Directions ▸ Each line that follows is to be retyped exactly.
▬▬▬▬▬▬
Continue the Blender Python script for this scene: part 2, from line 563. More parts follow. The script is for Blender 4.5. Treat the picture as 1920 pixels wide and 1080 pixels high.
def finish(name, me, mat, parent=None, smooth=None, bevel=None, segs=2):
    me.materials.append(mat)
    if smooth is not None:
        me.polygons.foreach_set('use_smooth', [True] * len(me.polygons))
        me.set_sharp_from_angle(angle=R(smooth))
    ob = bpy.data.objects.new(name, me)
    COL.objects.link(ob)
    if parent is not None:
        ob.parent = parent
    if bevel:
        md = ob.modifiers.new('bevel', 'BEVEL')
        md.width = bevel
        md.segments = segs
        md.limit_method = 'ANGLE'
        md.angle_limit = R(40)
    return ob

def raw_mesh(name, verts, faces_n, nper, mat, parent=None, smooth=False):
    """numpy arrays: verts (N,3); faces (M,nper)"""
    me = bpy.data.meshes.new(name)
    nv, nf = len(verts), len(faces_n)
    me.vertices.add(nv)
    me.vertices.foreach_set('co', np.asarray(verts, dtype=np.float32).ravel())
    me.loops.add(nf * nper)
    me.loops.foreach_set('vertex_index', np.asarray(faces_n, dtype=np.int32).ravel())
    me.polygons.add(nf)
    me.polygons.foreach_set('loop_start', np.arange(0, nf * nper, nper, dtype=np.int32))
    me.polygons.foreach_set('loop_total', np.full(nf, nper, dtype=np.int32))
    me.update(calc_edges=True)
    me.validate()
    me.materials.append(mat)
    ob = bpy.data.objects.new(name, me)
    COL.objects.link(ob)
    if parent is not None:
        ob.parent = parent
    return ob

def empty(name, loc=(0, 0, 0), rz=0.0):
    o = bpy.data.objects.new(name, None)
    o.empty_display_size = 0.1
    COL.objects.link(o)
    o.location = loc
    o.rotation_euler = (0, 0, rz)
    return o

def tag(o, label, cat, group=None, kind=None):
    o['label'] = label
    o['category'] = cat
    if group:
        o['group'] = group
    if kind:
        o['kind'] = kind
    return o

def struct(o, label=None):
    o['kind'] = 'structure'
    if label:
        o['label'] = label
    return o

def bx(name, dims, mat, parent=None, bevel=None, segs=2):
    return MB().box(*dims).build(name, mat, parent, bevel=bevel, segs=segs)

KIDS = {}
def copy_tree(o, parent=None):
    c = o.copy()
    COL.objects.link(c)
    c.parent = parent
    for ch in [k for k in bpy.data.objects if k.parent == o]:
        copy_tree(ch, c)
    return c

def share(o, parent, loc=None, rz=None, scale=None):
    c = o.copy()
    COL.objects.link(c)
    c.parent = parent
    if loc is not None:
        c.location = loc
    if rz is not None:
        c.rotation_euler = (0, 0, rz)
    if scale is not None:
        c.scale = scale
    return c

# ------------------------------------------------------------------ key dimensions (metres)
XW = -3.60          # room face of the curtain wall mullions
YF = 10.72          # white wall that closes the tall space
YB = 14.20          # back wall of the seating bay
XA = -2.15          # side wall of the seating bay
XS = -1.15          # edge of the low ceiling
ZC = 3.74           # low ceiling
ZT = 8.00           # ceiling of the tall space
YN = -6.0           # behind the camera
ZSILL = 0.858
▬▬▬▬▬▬
Result for this exercise ▸
Continue the Blender Python script for this scene: part 2, from line 563. More parts follow. The script is for Blender 4.5. Treat the picture as 1920 pixels wide and 1080 pixels high.
def finish(name, me, mat, parent=None, smooth=None, bevel=None, segs=2):
    me.materials.append(mat)
    if smooth is not None:
        me.polygons.foreach_set('use_smooth', [True] * len(me.polygons))
        me.set_sharp_from_angle(angle=R(smooth))
    ob = bpy.data.objects.new(name, me)
    COL.objects.link(ob)
    if parent is not None:
        ob.parent = parent
    if bevel:
        md = ob.modifiers.new('bevel', 'BEVEL')
        md.width = bevel
        md.segments = segs
        md.limit_method = 'ANGLE'
        md.angle_limit = R(40)
    return ob

def raw_mesh(name, verts, faces_n, nper, mat, parent=None, smooth=False):
    """numpy arrays: verts (N,3); faces (M,nper)"""
    me = bpy.data.meshes.new(name)
    nv, nf = len(verts), len(faces_n)
    me.vertices.add(nv)
    me.vertices.foreach_set('co', np.asarray(verts, dtype=np.float32).ravel())
    me.loops.add(nf * nper)
    me.loops.foreach_set('vertex_index', np.asarray(faces_n, dtype=np.int32).ravel())
    me.polygons.add(nf)
    me.polygons.foreach_set('loop_start', np.arange(0, nf * nper, nper, dtype=np.int32))
    me.polygons.foreach_set('loop_total', np.full(nf, nper, dtype=np.int32))
    me.update(calc_edges=True)
    me.validate()
    me.materials.append(mat)
    ob = bpy.data.objects.new(name, me)
    COL.objects.link(ob)
    if parent is not None:
        ob.parent = parent
    return ob

def empty(name, loc=(0, 0, 0), rz=0.0):
    o = bpy.data.objects.new(name, None)
    o.empty_display_size = 0.1
    COL.objects.link(o)
    o.location = loc
    o.rotation_euler = (0, 0, rz)
    return o

def tag(o, label, cat, group=None, kind=None):
    o['label'] = label
    o['category'] = cat
    if group:
        o['group'] = group
    if kind:
        o['kind'] = kind
    return o

def struct(o, label=None):
    o['kind'] = 'structure'
    if label:
        o['label'] = label
    return o

def bx(name, dims, mat, parent=None, bevel=None, segs=2):
    return MB().box(*dims).build(name, mat, parent, bevel=bevel, segs=segs)

KIDS = {}
def copy_tree(o, parent=None):
    c = o.copy()
    COL.objects.link(c)
    c.parent = parent
    for ch in [k for k in bpy.data.objects if k.parent == o]:
        copy_tree(ch, c)
    return c

def share(o, parent, loc=None, rz=None, scale=None):
    c = o.copy()
    COL.objects.link(c)
    c.parent = parent
    if loc is not None:
        c.location = loc
    if rz is not None:
        c.rotation_euler = (0, 0, rz)
    if scale is not None:
        c.scale = scale
    return c

# ------------------------------------------------------------------ key dimensions (metres)
XW = -3.60          # room face of the curtain wall mullions
YF = 10.72          # white wall that closes the tall space
YB = 14.20          # back wall of the seating bay
XA = -2.15          # side wall of the seating bay
XS = -1.15          # edge of the low ceiling
ZC = 3.74           # low ceiling
ZT = 8.00           # ceiling of the tall space
YN = -6.0           # behind the camera
ZSILL = 0.858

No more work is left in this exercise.